Measuring GPU device firmware
Is your feature request related to a problem? Please describe.
I was thinking about buying a new laptop with a GPU and use it with Qubes. But in the https://github.com/Dasharo/dasharo-issues/issues/1087 @marmarek is rightfully concerned that a VM which has control over the GPU could flash the firmware of it.
I was wondering if it would be possible to authenticate the GPU ROM/flash content hash as well.
I assume reading the GPU flash requires a proprietary Nvidia binary. But it could be authenticated as well before it is run.
Describe the solution you'd like
- Add Nvidia flash reader as blob
- On boot:
- authenticate flash reader
- read and hash GPU ROM/flash content
- authenticate hash with TPM
- On failure inform the user about it.
Describe alternatives you've considered
- Measuring the OptionROM (vendor provided driver on the PCI device for UEFI (intro: https://blog.davidv.dev/posts/pcie-option-rom/ and
EFI_DEFERRED_IMAGE_LOAD_PROTOCOLdocs: https://uefi.org/specs/UEFI/2.10/36_User_Identification.html?highlight=efi_deferred_image_load_protocol#deferred-execution)): https://github.com/linuxboot/heads/issues/2004#issuecomment-3362712961 - Trust the authentication the GPU does before it writes it's flash.

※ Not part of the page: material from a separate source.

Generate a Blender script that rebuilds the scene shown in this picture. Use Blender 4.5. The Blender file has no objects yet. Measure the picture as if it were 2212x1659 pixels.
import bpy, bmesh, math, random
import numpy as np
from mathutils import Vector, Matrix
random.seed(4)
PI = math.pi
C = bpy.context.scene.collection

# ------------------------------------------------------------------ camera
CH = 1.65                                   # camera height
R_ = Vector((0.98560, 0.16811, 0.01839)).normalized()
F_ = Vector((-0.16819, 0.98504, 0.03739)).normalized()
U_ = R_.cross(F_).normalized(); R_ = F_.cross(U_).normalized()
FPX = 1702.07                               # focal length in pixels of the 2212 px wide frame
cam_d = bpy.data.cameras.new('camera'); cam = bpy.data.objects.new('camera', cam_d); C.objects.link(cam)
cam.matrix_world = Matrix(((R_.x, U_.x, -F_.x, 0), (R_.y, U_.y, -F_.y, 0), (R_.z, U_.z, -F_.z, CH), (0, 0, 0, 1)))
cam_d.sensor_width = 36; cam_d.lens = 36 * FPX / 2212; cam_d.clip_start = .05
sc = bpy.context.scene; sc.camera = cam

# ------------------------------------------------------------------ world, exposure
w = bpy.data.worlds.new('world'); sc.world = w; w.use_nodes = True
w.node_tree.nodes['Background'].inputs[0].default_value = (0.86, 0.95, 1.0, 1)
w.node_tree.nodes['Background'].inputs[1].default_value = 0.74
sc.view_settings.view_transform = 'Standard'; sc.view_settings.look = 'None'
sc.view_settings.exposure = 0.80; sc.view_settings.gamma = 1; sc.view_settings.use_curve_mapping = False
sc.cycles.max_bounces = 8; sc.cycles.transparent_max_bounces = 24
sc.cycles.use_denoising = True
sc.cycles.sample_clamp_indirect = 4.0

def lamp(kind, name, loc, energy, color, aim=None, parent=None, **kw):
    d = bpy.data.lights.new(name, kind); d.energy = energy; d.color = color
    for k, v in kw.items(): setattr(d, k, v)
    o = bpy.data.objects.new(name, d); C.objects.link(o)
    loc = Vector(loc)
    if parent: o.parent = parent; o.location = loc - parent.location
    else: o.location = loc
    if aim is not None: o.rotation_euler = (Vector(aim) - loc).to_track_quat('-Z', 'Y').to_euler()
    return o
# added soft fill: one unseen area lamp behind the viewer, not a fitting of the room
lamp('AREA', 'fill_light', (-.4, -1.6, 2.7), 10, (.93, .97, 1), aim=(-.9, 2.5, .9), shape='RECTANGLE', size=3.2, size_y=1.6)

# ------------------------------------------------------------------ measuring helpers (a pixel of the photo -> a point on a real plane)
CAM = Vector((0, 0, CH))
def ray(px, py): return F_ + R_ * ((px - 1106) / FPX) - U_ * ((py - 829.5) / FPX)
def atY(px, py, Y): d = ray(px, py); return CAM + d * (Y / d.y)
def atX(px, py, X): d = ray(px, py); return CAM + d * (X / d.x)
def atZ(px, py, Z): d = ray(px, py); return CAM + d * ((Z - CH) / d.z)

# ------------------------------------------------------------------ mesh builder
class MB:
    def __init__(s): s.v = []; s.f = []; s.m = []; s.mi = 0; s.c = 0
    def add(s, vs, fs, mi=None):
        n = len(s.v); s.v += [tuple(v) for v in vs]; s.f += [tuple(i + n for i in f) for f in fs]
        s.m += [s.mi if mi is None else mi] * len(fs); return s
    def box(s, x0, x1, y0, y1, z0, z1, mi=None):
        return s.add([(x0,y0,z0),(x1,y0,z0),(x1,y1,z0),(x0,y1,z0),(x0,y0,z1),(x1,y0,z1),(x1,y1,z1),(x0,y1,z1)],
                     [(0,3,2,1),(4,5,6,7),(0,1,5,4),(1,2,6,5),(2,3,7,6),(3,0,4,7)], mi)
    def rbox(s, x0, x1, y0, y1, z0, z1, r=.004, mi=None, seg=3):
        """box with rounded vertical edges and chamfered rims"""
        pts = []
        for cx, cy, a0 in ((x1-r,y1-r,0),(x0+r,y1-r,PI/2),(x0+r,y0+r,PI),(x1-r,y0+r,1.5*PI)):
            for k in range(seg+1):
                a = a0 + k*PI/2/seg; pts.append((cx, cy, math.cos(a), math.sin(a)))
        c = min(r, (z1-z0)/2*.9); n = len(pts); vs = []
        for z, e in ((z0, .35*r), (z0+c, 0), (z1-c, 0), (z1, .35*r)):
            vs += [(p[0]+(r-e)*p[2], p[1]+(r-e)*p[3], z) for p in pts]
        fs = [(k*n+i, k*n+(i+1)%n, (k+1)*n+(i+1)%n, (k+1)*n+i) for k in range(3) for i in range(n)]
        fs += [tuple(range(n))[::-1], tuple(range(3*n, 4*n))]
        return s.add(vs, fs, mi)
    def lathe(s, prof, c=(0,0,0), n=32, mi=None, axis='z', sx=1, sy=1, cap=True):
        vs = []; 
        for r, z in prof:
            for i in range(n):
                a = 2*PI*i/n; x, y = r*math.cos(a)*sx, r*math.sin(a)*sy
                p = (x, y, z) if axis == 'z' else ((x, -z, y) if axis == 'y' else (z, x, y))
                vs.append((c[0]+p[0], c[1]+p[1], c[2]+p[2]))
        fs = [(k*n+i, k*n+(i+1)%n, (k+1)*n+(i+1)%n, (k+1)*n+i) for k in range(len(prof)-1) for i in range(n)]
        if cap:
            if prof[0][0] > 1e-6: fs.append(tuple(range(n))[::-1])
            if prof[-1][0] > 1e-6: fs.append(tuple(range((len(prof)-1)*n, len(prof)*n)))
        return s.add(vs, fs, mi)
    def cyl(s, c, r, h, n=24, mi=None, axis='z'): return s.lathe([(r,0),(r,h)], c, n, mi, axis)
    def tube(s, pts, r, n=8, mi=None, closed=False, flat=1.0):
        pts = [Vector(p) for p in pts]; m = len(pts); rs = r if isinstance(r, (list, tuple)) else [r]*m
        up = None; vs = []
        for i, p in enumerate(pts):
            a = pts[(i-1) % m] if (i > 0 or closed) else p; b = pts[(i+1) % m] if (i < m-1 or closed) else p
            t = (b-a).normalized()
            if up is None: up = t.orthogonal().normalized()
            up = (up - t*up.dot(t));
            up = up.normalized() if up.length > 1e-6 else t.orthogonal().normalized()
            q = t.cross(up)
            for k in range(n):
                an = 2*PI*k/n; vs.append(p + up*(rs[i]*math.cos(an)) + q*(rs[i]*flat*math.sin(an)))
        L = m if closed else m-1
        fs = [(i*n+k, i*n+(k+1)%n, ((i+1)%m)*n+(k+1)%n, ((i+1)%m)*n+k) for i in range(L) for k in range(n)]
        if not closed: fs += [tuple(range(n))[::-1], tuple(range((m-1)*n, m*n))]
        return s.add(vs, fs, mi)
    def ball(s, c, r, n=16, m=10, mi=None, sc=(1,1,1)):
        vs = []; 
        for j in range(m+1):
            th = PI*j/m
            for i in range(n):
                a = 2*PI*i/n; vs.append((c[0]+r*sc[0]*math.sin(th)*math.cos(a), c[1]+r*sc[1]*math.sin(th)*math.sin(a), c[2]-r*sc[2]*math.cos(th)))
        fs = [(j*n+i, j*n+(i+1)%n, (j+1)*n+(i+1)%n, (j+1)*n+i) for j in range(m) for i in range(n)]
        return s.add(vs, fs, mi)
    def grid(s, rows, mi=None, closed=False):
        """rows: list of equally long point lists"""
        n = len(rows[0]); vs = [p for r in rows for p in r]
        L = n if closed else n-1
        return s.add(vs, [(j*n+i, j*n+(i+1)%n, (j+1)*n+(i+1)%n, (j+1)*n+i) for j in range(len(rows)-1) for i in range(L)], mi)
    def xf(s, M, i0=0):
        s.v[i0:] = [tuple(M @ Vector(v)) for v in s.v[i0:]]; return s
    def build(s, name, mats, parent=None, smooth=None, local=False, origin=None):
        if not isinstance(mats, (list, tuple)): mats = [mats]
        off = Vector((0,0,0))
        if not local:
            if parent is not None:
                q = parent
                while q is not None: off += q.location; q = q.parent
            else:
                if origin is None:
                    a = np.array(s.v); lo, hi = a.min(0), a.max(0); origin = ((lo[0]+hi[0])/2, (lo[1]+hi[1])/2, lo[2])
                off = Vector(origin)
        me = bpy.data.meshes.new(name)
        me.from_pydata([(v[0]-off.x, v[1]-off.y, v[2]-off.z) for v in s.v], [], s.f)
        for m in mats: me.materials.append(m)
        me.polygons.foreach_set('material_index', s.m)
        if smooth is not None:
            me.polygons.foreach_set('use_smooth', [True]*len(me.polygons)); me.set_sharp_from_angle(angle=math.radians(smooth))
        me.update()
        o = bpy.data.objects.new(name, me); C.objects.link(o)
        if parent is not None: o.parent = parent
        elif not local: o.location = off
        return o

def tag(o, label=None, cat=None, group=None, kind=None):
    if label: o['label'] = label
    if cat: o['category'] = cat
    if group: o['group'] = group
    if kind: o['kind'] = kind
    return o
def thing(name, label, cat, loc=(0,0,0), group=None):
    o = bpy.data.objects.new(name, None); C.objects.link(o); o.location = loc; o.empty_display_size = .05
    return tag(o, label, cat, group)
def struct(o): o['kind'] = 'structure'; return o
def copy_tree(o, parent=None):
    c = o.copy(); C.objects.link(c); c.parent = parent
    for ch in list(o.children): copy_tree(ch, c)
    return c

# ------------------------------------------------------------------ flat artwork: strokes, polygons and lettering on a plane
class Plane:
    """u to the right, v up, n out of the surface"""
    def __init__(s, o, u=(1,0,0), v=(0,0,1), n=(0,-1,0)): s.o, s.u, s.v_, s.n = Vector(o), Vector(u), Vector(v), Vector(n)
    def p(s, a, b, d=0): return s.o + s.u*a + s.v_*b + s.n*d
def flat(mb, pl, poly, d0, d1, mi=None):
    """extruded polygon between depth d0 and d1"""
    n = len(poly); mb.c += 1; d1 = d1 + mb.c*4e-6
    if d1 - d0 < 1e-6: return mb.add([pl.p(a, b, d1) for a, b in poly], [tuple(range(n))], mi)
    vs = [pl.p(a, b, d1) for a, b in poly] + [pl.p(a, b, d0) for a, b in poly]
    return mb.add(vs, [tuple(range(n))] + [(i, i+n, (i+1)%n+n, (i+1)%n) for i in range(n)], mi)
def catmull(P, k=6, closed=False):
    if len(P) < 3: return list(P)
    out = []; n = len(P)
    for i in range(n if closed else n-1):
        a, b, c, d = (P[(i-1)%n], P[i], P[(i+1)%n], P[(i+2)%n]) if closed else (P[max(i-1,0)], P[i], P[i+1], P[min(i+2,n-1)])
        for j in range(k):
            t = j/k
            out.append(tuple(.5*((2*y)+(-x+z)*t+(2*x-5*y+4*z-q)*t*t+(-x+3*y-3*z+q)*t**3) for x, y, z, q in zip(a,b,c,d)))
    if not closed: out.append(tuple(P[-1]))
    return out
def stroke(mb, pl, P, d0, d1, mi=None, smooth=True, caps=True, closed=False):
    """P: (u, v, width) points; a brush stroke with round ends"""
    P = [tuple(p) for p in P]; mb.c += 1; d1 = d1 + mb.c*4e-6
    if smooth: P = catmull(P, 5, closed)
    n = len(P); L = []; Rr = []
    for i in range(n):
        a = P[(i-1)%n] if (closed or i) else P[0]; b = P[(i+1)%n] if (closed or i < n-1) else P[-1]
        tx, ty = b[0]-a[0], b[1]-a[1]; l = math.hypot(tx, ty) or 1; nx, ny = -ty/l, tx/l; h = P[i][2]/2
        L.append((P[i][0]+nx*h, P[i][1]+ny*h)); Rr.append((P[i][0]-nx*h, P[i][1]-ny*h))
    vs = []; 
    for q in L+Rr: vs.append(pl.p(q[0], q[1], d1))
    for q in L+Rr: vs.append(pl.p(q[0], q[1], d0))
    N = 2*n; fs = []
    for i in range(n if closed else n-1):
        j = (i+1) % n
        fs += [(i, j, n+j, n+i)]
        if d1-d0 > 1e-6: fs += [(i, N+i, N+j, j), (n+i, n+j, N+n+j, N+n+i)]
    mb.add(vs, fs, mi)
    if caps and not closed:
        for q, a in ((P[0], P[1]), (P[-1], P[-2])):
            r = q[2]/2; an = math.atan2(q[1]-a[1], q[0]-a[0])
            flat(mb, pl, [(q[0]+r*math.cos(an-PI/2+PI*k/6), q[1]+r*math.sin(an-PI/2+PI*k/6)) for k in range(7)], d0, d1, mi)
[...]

- Yolo into it and ignore the security hole.
Additional context
https://github.com/Dasharo/dasharo-issues/issues/1087
On Reddit someone documented how to flash the GPU BIOS:
It doesn't look good, because apparently people use a leaked Nvidia tool called nvflash.
We couldn't use these of course.
But since we just need reading of the GPU flash, and we only need it for one or two cards, could we maybe reverse it and implement our own tool (nvflash bins are stripped though)?
For the purpose of boot integrity, it might be enough to measure just OptionROM (for which standard access method exists) before executing it. This assumes that if OptionROM wants to execute any other code (I'm not sure if that's even the case), it will verify its hash/signature. Not perfect (we've seen a lot of cases when vendor missed signature check...), but should cover majority of cases in practice.
https://github.com/Dasharo/dasharo-issues/issues/1087#issuecomment-2634678043 is another idea how to verify it
it might be enough to measure just OptionROM
Just caught up with the suggestions in https://github.com/Dasharo/dasharo-issues/issues/1087
Also read up about UEFI and OptionROM (it's new to me), but it seems like my casual idea of a nvflash clone wouldn't work anyways. Since the tool relies on reading /dev/mem and I assume the OptionROM code will be responsible to map the GPU flash/ROM to a physical address range?
In any case, OptionROM seems indeed the way forward then. I assume secure boot is measuring it as well? Or does it check also something else?
OptionROM verification would be required anyways. And extending Heads with it would be pretty nice.
It is realms of chainloading seabios+heads since coreboot always tried to get away of dealing with this.
Also see #1792 #1820 #1752 #718
cc @Rot127 @marmarek
Some quick links:
SeaBIOS option rom handling: https://github.com/coreboot/seabios/blob/master/src/optionroms.c and as it looks like it has a validator function we could patch: https://github.com/coreboot/seabios/blob/0026c353eb4e220af29750fcf000d48faf8d4ab3/src/optionroms.c#L70-L87
SeaBIOS TPM driver: https://github.com/coreboot/seabios/blame/master/src/hw/tpm_drivers.h
Also, how would an OptionROM update work btw? Assuming a GPU firmware update patches it, SeaBIOS can reject to load it but has to pass the new hash somehow to Heads, which then updates the TPM if the user allows it? Then reboot so SeaBIOS can execute the OptionROM again?